Se me quitaron las ganas de celebrarlo en el parque cuando cumplió los doce, y ya el año pasado quedó con sus mejores amigos para ir a cenar al burger. Este año ha elegido un kebab. La idea de invitar al cine a sus amigos, que yo le propuse, no le hizo mucha gracia, así que se juntaron seis alrededor de una mesa llena de durum y patatas y se lo pasaron divinamente sin tener que estar yo pendiente de que se me perdiera un niño que no fuera mío o de que se tambaleara la madre de otro de las cinco o seis latas que se había fundido en un rato.
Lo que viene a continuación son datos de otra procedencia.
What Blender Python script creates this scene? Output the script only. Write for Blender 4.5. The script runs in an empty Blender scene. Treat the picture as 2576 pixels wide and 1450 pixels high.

De los otros eventos, mejor ni hablamos. Tengo la suerte de que ya he ido a las bodas que tenía que ir -aunque siempre puede haber una sorpresa- a muy pocas comuniones, y a un par de bautizos, así que recuerde. A uno de ellos, no podía faltar: era el de mi hermano y yo era su madrina. Pero a mí que no me vengan con invitaciones de ningún tipo, y que cada cual celebre lo que tenga que celebrar con quien quiera y como quiera, que yo no voy repartiendo cheques por ahí para que me paguen nada. Por mucho que esta manera de entender esos compromisos no sea comprendida por algunos. Catorce personas fuimos a mi boda, incluidos los novios, sin esperar a recoger ningún sobre –porque lo de las transferencias bancarias es más moderno- para pagar el convite. Y sí, me parece indecente que alguien te haga llegar una invitación con el tarjetón, un código QR con el lugar del convite, y el IBAN para que te pagues un menú que tú no has elegido y todas esas cosas que hacen de ese día, un día inolvidable, lo mismo me da que sea un tocador lleno de tiritas, bruma, desodorante o pétalos de rosa, una tatuadora, un coro rociero, un fotomatón ambulante con un cesto lleno de pelucas y demás fruslerías para hacer el chorra en la instantánea, o una actuación de El Mago Pop. ¿Y qué me dices de la mesa dulce? Ya no hay celebración que se precie sin un tablero con brochetas de piña, chucherías, fuente de chocolate o máquina de algodón dulce. Será que yo soy más de salado que no me hacen mucha gracia estas chuminadas a tope de glucosa, o que heredé de mi abuelo paterno esa costumbre tan francesa de tomar queso de postre, que no es que lo haga habitualmente, pero me das a elegir entre un puñado de gominolas y un isósceles de queso curado y me tiro en plancha a por el triángulo.

Yo apuesto por invertir el pico por el que salen las comuniones en regalar libros, paseos, viajes, excursiones, momentos en familia, no sé, algo que sí deje una huella en la criatura, en vez de colocarle un traje de marinero con un crucifijo o un mini vestido de novia con limosnera y parasol. Igual se nos está yendo de las manos haciéndoles creer que un acto tan íntimo es una tómbola de la que va a salir con todos los premios: el móvil, la equipación de fútbol, entradas para un concierto de Aitana y un viaje a Euro Disney. Y después de los recordatorios con las fotos con cara de no haber roto un plato, el banquetazo, los regalos y el socavón en la cuenta corriente, los padres dan por finiquitado el asunto de tirar la casa por la ventana, a cambio de una hostia, quien sabe, tal y como está el patio, si mojada en tinto de verano.